ANALYSES

Chine / Etats-Unis : le duel du siècle ?

Tribune
6 novembre 2012
Entretien avec Daniel Vernet, ancien directeur de la rédaction du quotidien Le Monde, co-auteur de « La Chine contre l’Amérique. Le duel du siècle » (Grasset)
Un affrontement Chine/Etats-Unis est-il selon vous improbable, probable ou inévitable ?

Vue l’expérience historique, un affrontement entre la Chine et les Etats-Unis paraît probable, ce qui ne veut pas dire certain et inévitable. La Chine est une puissance montante qui vise à retrouver sa place dans le monde, une des premières. Au XVIIIème siècle, avant la période « d’humiliation » imposée par les puissances occidentales, la Chine contribuait pour près du tiers de la richesse mondiale, contre 2% au début du XXème et 12% aujourd’hui.
Une des questions posées par la « montée » de la Chine est la forme que prendra cet affrontement. Celui-ci ne sera pas nécessairement armé et, s’il est militaire, il ne sera pas global. La première priorité de la Chine est d’établir son hégémonie dans la région Asie-Pacifique. Pour parvenir à ce but, elle doit faire face aux Etats-Unis qui sont les protecteurs de nombreux pays de la région. Certains Chinois pensent qu’il suffit de contrebalancer la présence américaine, d’autres qu’il faut chasser les Américains de la région. Les plus réalistes considèrent au contraire que la présence américaine contribue à assurer la sécurité de la Chine en dissuadant d’autres puissances de la région, le Japon par exemple, de se doter de l’arme nucléaire.
Le conflit est évitable si les responsables américains comme chinois sont suffisamment habiles pour apaiser les tensions et trouver une forme de coopération qui serait une synthèse intelligente entre endiguement et engagement.
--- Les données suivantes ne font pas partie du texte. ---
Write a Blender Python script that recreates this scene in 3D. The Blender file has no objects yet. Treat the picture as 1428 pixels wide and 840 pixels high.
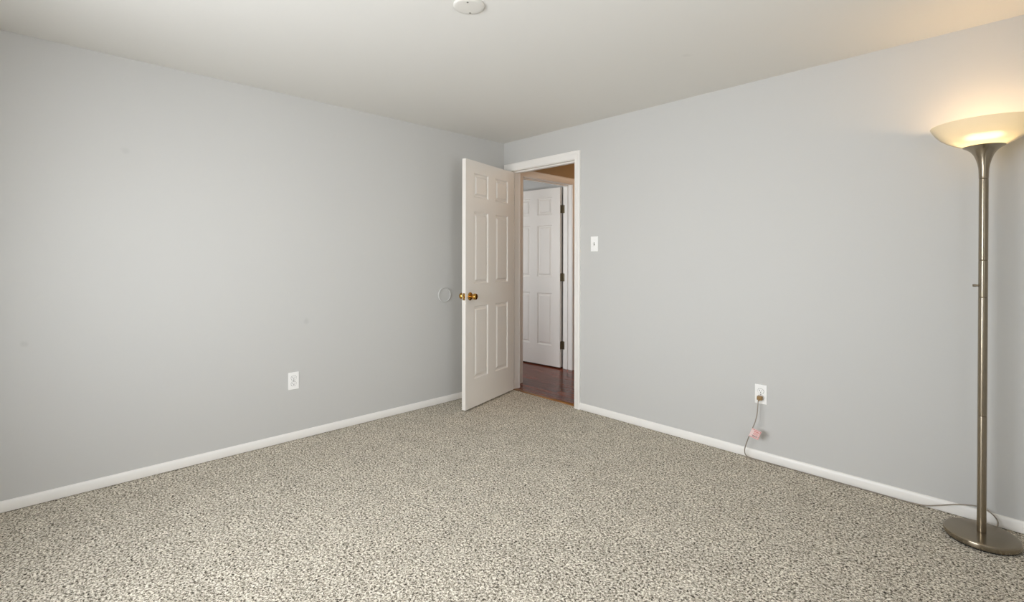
import bpy, bmesh, math, random
from mathutils import Vector, Matrix

random.seed(4)
S = bpy.context.scene
COL = S.collection
PI = math.pi
R = math.radians

# ------------------------------------------------------------------ camera
IW, IH = 1428, 840
F_PX, YAW, ROLL, PY = 680.19, -0.80338, 0.00155, 361.73
CAM = Vector((3.4163, -3.1844, 1.2332))
fwd = Vector((math.sin(YAW), math.cos(YAW), 0))
rgt0 = Vector((math.cos(YAW), -math.sin(YAW), 0))
up0 = Vector((0, 0, 1))
rgt = math.cos(ROLL) * rgt0 + math.sin(ROLL) * up0
upv = -math.sin(ROLL) * rgt0 + math.cos(ROLL) * up0
cd = bpy.data.cameras.new('camera')
cam = bpy.data.objects.new('camera', cd)
COL.objects.link(cam)
cd.sensor_fit = 'HORIZONTAL'
cd.sensor_width = 36.0
cd.lens = F_PX / IW * 36.0
cd.shift_y = -(IH / 2 - PY) / IW
cd.clip_start = 0.02
mw = Matrix.Identity(4)
for i in range(3):
    mw[i][0], mw[i][1], mw[i][2], mw[i][3] = rgt[i], upv[i], -fwd[i], CAM[i]
cam.matrix_world = mw
S.camera = cam

# ------------------------------------------------------------------ light
S.view_settings.view_transform = 'Standard'
S.view_settings.look = 'None'
S.view_settings.exposure = 0.0
S.view_settings.gamma = 1.0
S.view_settings.use_curve_mapping = False
S.cycles.max_bounces = 14
S.cycles.diffuse_bounces = 9
S.cycles.glossy_bounces = 4
S.cycles.transmission_bounces = 8
S.cycles.caustics_reflective = False
S.cycles.caustics_refractive = False

WINDOW_POWER = 90.0
SIDE_FILL_POWER = 25.0
FAR_POWER = 40.0
HALL_POWER = 7.0
BULB = 100.0

w = bpy.data.worlds.new('daylight_sky')
S.world = w
w.use_nodes = True
wn = w.node_tree
sky = wn.nodes.new('ShaderNodeTexSky')
sky.sky_type = 'NISHITA'
sky.sun_disc = False
sky.sun_elevation = R(42)
sky.sun_rotation = R(30)
wn.links.new(sky.outputs[0], wn.nodes['Background'].inputs['Color'])
wn.nodes['Background'].inputs['Strength'].default_value = 0.12


def area(name, loc, rot, sx, sy, power, color, spread=180):
    l = bpy.data.lights.new(name, 'AREA')
    l.shape = 'RECTANGLE'
    l.size, l.size_y = sx, sy
    l.energy = power
    l.color = color
    l.spread = R(spread)
    o = bpy.data.objects.new(name, l)
    o.location = loc
    o.rotation_euler = rot
    COL.objects.link(o)
    return o


# room extents (corner with the door at the origin; room is x > 0, y < 0)
H = 2.34
RW, RY = 3.95, -3.95
WIN = (1.00, 2.80, 0.80, 1.86)          # window in the rear wall  x0 x1 z0 z1
FILL_WIN = (-2.75, -1.55, 0.95, 2.02)       # unseen window added in the side wall for fill light  y0 y1 z0 z1
FWIN = (-1.75, -0.65, 0.95, 1.95)       # window of the room across the hall   x0 x1 z0 z1

area('window_daylight', ((WIN[0] + WIN[1]) / 2, RY - 0.14, (WIN[2] + WIN[3]) / 2), (R(84), 0, 0),
     WIN[1] - WIN[0], WIN[3] - WIN[2], WINDOW_POWER, (0.92, 0.955, 1.0), 150)
area('side_fill_light', (RW + 0.14, (FILL_WIN[0] + FILL_WIN[1]) / 2, (FILL_WIN[2] + FILL_WIN[3]) / 2), (R(90), 0, R(90)),
     FILL_WIN[1] - FILL_WIN[0], FILL_WIN[3] - FILL_WIN[2], SIDE_FILL_POWER, (0.92, 0.955, 1.0), 150)  # added fill from the side, evens out the left wall and door face
area('far_room_daylight', ((FWIN[0] + FWIN[1]) / 2, -1.4 - 0.14, (FWIN[2] + FWIN[3]) / 2), (R(90), 0, 0),
     1.0, 1.0, FAR_POWER, (0.92, 0.96, 1.0))

hl = bpy.data.lights.new('hall_lamp', 'POINT')
hl.energy, hl.color, hl.shadow_soft_size = HALL_POWER, (1.0, 0.62, 0.33), 0.08
ho = bpy.data.objects.new('hall_lamp', hl)
ho.location = (0.95, 1.45, 2.12)
COL.objects.link(ho)

# ------------------------------------------------------------------ materials
def srgb(r, g, b):
    f = lambda c: (c / 255) / 12.92 if c / 255 <= 0.04045 else (((c / 255) + 0.055) / 1.055) ** 2.4
    return (f(r), f(g), f(b), 1.0)


def mat(name, col, rough=0.5, metal=0.0, spec=0.5, bump=None, bscale=200.0):
    m = bpy.data.materials.new(name)
    m.use_nodes = True
    nt = m.node_tree
    b = nt.nodes['Principled BSDF']
    b.inputs['Base Color'].default_value = col
    b.inputs['Roughness'].default_value = rough
    b.inputs['Metallic'].default_value = metal
    b.inputs['Specular IOR Level'].default_value = spec
    if bump:
        tc = nt.nodes.new('ShaderNodeTexCoord')
        n = nt.nodes.new('ShaderNodeTexNoise')
        n.inputs['Scale'].default_value = bscale
        n.inputs['Detail'].default_value = 2
        bp = nt.nodes.new('ShaderNodeBump')
        bp.inputs['Strength'].default_value = bump
        bp.inputs['Distance'].default_value = 0.001
        nt.links.new(tc.outputs['Object'], n.inputs['Vector'])
        nt.links.new(n.outputs['Fac'], bp.inputs['Height'])
        nt.links.new(bp.outputs['Normal'], b.inputs['Normal'])
    return m


def add_spots(m, spots):
    """faint scuffs with a place of their own on a painted surface: (x, y, z, radius, amount)"""
    nt = m.node_tree
    b = nt.nodes['Principled BSDF']
    col = b.inputs['Base Color'].default_value[:]
    tc = nt.nodes.new('ShaderNodeTexCoord')
    wob = nt.nodes.new('ShaderNodeTexNoise')
    wob.inputs['Scale'].default_value = 40
    nt.links.new(tc.outputs['Object'], wob.inputs['Vector'])
    prev = None
    for (x, y, z, r, amt) in spots:
        d = nt.nodes.new('ShaderNodeVectorMath')
        d.operation = 'DISTANCE'
        nt.links.new(tc.outputs['Object'], d.inputs[0])
        d.inputs[1].default_value = (x, y, z)
        a = nt.nodes.new('ShaderNodeMath')
        a.operation = 'MULTIPLY_ADD'
        nt.links.new(wob.outputs['Fac'], a.inputs[0])
        a.inputs[1].default_value = r
        nt.links.new(d.outputs['Value'], a.inputs[2])
        mr = nt.nodes.new('ShaderNodeMapRange')
        mr.interpolation_type = 'SMOOTHSTEP'
        mr.inputs['From Min'].default_value = r * 0.7
        mr.inputs['From Max'].default_value = r * 1.6
        mr.inputs['To Min'].default_value = 1 - amt
        mr.inputs['To Max'].default_value = 1.0
        nt.links.new(a.outputs[0], mr.inputs['Value'])
        if prev is None:
            prev = mr.outputs[0]
        else:
            mu = nt.nodes.new('ShaderNodeMath')
            mu.operation = 'MULTIPLY'
            nt.links.new(prev, mu.inputs[0])
            nt.links.new(mr.outputs[0], mu.inputs[1])
            prev = mu.outputs[0]
    sc = nt.nodes.new('ShaderNodeVectorMath')
    sc.operation = 'SCALE'
    sc.inputs[0].default_value = col[:3]
    nt.links.new(prev, sc.inputs['Scale'])
    nt.links.new(sc.outputs[0], b.inputs['Base Color'])


WALL_RGB = srgb(200, 199, 196)
M_wall_l = mat('grey_wall_paint', WALL_RGB, 0.75, spec=0.25, bump=0.15, bscale=260)
add_spots(M_wall_l, [(0, -2.852, 1.83, .022, .07), (0, -1.866, .803, .024, .09), (0, -3.247, .809, .02, .09)])
M_wall = mat('grey_wall_paint_plain', WALL_RGB, 0.75, spec=0.25, bump=0.15, bscale=260)
M_ceil = mat('ceiling_paint', srgb(223, 221, 216), 0.85, spec=0.2, bump=0.1, bscale=200)
add_spots(M_ceil, [(2.172, -.67, H, .03, .05)])
M_trim = mat('white_trim_paint', srgb(240, 237, 232), 0.38, spec=0.5)
M_door = mat('white_door_paint', srgb(236, 231, 224), 0.42, spec=0.45, bump=0.06, bscale=160)
M_hallwall = mat('beige_hall_paint', srgb(178, 158, 128), 0.8, spec=0.2)
M_plastic = mat('white_plastic', srgb(246, 245, 242), 0.3, spec=0.5)
M_slot = mat('black_slot', srgb(24, 22, 20), 0.6)
M_brass = mat('polished_brass', srgb(196, 150, 78), 0.16, 1.0)
M_hinge = mat('aged_nickel', srgb(128, 118, 98), 0.38, 1.0)
M_steel = mat('screw_steel', srgb(150, 148, 142), 0.4, 0.8)
M_rubber = mat('black_rubber', srgb(26, 24, 22), 0.8)
M_cover = mat('painted_cover_plate', srgb(216, 213, 206), 0.5, spec=0.3)
M_bumper = mat('painted_wall_bumper', srgb(200, 199, 196), 0.45, spec=0.45)
M_plug = mat('tan_plug_plastic', srgb(150, 118, 72), 0.4)
M_tag = mat('white_tag_paper', srgb(238, 214, 210), 0.6)
M_tagred = mat('red_tag_print', srgb(214, 142, 138), 0.6)
M_tagdark = mat('dark_tag_print', srgb(120, 60, 56), 0.6)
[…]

La Chine aspire-t-elle à l’hégémonie ou considère-t-elle une telle aspiration comme un piège?

De la faillite de l’URSS, les Chinois ont tiré la leçon qu’il est vain de s’épuiser à rechercher une parité militaire globale avec les Etats-Unis. En revanche, ils considèrent qu’une hégémonie régionale – au moins dans un premier temps – est non seulement à leur portée mais est conforme à leur destin historique. C’est pourquoi, avec un budget militaire en forte expansion, bien qu’il reste encore largement inférieur à celui des Etats-Unis, ils développent des systèmes d’armes (missiles, porte-avions, sous-marins…) qui doivent leur permettre de dissuader les Américains d’interférer avec ce qu’ils estiment être leurs intérêts vitaux, notamment leurs revendications sur Taïwan et sur des îlots de la mer de Chine, disputés entre eux et le Japon ou le Vietnam ou encore les Philippines, etc.

Entre Pékin et Washington, la destruction économique mutuelle assurée aurait-elle remplacé la destruction mutuelle assurée (nucléaire) existant autrefois entre Moscou et Washington ?
La destruction économique mutuelle assurée (MAED) ne remplace pas la destruction (nucléaire) mutuelle assurée (MAD) mais elle fonctionne un peu selon le même principe. Les intérêts économiques et financiers des deux pays sont si étroitement imbriqués, la dépendance de l’un par rapport à l’autre (le financement de leur dette pour les Etats-Unis, l’accès au marché et le débouché pour ses énormes réserves en dollars pour la Chine) est tellement forte, qu’aucun des deux ne peut se permettre de la remettre en cause, car les dommages qu’il infligerait ainsi à sa propre économie dépassent les bénéfices qu’il pourrait en tirer.
Toutefois la MEAD n’exclut pas la MAD. Autrement dit, Chinois et Américains comptent aussi sur la dissuasion nucléaire pour éviter que des tensions, voire d’éventuels conflits, ne débouchent sur une confrontation globale. C’est pourquoi on est en droit d’espérer que si des affrontements devaient avoir lieu, ils resteront limités.